_Listed records_.
-=-=-
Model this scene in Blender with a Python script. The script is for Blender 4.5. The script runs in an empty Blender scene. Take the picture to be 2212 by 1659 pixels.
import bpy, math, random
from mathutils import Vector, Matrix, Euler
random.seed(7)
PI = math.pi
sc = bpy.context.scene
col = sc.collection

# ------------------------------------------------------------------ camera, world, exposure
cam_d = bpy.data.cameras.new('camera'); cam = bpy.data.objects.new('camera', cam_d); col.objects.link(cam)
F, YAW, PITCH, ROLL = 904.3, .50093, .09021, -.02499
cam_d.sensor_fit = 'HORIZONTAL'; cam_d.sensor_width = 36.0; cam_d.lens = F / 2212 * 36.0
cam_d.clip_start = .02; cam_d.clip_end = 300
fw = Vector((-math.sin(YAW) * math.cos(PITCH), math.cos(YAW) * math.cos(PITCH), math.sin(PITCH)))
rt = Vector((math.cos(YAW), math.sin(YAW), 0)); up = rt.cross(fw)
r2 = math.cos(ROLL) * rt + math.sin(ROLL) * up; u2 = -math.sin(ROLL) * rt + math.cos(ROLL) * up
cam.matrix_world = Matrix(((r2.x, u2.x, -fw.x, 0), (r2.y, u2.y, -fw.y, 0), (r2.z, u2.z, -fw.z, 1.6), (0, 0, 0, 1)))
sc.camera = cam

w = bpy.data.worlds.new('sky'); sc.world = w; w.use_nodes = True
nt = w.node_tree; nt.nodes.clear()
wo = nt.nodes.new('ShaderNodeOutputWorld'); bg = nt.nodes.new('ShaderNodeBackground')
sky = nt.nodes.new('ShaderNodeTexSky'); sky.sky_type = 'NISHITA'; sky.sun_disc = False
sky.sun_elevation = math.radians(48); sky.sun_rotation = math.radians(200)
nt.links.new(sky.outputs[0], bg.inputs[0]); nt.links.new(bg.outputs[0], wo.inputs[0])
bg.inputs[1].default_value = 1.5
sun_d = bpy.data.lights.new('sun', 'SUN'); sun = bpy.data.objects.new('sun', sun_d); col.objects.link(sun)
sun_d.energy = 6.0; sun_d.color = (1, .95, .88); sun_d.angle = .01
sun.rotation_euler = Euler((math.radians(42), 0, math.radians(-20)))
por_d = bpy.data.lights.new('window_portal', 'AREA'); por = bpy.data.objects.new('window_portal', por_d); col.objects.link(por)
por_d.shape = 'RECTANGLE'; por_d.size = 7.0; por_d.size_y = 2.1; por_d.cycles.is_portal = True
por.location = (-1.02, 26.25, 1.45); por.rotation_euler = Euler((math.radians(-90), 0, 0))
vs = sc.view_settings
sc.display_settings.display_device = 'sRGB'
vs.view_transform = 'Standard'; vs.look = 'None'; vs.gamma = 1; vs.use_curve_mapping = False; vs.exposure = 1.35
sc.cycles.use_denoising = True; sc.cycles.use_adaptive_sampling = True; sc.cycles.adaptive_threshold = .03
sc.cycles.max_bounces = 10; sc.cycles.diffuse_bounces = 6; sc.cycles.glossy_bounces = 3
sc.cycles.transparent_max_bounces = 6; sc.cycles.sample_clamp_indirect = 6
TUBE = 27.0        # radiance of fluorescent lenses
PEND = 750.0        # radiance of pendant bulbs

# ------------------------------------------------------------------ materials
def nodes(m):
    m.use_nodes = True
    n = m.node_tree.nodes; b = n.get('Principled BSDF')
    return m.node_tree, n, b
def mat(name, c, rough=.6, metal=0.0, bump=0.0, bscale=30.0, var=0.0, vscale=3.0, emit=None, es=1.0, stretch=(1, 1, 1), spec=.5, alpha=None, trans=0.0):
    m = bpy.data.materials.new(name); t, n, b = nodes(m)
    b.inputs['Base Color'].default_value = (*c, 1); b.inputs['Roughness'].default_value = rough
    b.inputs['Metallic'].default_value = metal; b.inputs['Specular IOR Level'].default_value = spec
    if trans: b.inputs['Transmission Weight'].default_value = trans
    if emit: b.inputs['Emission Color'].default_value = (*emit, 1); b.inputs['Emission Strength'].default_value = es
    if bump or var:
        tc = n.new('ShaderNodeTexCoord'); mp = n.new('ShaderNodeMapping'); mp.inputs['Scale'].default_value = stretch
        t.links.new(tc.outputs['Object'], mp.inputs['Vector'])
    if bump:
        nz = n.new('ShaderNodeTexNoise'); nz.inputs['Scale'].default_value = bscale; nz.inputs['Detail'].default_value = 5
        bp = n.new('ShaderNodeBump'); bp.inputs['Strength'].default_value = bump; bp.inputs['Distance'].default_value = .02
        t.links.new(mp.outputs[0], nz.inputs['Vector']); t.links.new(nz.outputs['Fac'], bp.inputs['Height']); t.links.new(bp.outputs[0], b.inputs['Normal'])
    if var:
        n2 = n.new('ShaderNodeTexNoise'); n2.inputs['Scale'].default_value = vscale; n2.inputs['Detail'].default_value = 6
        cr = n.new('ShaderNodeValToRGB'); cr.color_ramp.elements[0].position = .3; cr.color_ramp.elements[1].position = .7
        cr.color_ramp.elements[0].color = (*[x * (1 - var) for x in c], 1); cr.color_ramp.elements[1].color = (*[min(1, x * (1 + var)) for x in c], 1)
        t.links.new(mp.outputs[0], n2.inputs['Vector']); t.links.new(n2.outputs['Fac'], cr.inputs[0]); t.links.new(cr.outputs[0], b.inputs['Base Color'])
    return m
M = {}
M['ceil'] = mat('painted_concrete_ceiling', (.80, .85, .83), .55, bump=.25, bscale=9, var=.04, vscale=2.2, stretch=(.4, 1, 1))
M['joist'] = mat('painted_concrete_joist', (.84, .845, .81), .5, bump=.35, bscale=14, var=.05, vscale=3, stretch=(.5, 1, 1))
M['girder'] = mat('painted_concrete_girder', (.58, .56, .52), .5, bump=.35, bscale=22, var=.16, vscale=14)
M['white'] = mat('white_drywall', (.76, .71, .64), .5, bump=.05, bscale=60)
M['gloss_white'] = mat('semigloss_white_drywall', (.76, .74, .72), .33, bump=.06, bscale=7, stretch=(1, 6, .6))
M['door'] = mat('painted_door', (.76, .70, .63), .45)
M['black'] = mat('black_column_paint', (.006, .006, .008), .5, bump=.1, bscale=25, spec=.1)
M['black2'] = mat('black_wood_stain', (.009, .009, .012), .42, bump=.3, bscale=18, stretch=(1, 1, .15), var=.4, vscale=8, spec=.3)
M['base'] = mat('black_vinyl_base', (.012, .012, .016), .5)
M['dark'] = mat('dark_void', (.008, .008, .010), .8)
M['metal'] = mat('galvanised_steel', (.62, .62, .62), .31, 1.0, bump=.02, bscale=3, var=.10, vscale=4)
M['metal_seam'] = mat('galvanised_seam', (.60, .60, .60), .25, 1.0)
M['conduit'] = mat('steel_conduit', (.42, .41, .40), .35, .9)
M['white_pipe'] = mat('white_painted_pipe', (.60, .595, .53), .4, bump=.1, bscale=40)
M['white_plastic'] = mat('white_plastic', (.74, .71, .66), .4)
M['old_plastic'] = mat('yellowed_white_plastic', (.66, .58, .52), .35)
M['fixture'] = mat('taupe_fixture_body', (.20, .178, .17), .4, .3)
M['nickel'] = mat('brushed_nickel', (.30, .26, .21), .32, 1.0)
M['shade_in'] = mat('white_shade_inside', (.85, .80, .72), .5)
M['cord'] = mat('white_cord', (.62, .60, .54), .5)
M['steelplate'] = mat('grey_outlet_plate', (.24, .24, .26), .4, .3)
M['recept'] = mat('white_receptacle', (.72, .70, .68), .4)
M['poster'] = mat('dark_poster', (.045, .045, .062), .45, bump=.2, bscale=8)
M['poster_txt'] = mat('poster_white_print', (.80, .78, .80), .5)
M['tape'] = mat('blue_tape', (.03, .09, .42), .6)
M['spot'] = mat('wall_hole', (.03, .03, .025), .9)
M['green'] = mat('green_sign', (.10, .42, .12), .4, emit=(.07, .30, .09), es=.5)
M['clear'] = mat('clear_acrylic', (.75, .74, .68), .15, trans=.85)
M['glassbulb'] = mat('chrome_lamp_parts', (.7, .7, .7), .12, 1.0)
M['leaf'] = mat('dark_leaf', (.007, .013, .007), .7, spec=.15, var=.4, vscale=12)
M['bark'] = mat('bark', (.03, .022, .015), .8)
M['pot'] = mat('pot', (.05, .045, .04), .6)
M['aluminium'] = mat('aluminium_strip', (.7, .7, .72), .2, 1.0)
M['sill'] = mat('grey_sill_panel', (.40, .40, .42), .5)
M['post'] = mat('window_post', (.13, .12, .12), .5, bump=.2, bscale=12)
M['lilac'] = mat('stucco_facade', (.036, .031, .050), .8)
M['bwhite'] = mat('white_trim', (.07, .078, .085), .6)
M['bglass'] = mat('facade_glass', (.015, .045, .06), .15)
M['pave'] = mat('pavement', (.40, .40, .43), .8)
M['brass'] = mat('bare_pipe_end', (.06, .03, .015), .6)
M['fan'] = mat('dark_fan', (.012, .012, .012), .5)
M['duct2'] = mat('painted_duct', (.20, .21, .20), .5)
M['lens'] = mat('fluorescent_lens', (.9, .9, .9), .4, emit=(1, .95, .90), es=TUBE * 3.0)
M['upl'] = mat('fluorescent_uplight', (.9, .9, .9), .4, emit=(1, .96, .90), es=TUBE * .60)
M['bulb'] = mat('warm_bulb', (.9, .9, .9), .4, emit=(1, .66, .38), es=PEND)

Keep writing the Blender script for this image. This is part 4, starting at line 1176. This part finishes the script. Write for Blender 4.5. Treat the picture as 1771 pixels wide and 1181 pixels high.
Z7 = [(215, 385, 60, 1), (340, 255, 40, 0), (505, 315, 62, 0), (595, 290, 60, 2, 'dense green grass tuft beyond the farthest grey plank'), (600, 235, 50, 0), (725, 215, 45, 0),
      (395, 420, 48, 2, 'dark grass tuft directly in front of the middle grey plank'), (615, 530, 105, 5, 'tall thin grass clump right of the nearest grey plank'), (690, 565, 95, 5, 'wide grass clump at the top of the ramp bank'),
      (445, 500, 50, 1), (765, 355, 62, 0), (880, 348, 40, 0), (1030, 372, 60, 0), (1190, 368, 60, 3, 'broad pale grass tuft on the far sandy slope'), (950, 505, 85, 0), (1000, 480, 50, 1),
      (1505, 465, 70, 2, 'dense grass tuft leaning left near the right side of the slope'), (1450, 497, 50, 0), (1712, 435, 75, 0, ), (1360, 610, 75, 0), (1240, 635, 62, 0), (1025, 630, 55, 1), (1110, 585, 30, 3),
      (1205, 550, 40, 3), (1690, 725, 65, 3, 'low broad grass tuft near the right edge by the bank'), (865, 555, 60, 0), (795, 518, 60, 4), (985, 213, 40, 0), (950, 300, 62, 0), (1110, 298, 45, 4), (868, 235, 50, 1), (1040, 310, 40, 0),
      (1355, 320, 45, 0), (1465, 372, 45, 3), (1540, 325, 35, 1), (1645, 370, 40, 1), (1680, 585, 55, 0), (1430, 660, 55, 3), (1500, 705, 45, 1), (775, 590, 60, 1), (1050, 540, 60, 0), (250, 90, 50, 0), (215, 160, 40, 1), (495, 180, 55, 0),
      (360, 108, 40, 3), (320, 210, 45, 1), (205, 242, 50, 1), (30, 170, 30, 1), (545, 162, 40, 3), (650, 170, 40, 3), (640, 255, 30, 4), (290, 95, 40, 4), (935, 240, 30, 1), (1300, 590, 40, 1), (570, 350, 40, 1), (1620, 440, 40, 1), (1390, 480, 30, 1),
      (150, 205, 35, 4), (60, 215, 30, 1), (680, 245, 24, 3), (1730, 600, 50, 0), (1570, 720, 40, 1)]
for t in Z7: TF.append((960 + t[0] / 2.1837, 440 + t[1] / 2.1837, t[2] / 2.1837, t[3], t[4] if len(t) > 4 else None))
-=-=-
_Task prompt_. From the data above, show each line that contains "picture".

_Exercise answer_.
Model this scene in Blender with a Python script. The script is for Blender 4.5. The script runs in an empty Blender scene. Take the picture to be 2212 by 1659 pixels.
Keep writing the Blender script for this image. This is part 4, starting at line 1176. This part finishes the script. Write for Blender 4.5. Treat the picture as 1771 pixels wide and 1181 pixels high.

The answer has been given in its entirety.